The second type of overrides is done on the statement level. Most statements are allowed to lead to more than one resulting statement. When a pattern is recognized (e.g. x = a ? 1 : 0), the translator can emit multiple nodes that are semantically the same, but are preferred in Go. Of course for each such case there is an ugly fallback.

Support for Go string

All string literals are converted directly to Go string literals. However, C expects zero-terminated string literals. Again, due to the fact that cxgo fully controls its own C stdlib headers, we can easily define a custom _cxgo_go_string type and use it where const char* is expected. cxgo type checker will then use helper functions to convert to/from zero-terminated strings automatically.

Of course, this approach is not ideal in terms of performance, but cxgo goals doesn't include performance as a guiding principle. We'd rather help the user read the code and let him rewrite the bottlenecks in a more idiomatic Go, instead of providing fast but unreadable code.

Support for slices

Although cxgo could in theory detect slice-like variables automatically, it doesn't implement this heuristic yet.
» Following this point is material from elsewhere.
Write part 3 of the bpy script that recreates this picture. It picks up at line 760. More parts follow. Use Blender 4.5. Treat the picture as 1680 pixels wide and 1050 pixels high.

Instead, it allows user to mark specific struct fields, function arguments and variables as Go slices.

We admit that this is against our principle regarding "less human intervention", and fix is planned for the future.

For now, though, cxgo will check a list of user-defined overrides and will adjust all usages of the variable to use slice-related features. Of course marking one variable as a slice may cause the user to be forced to mark dependant variables as slices as well.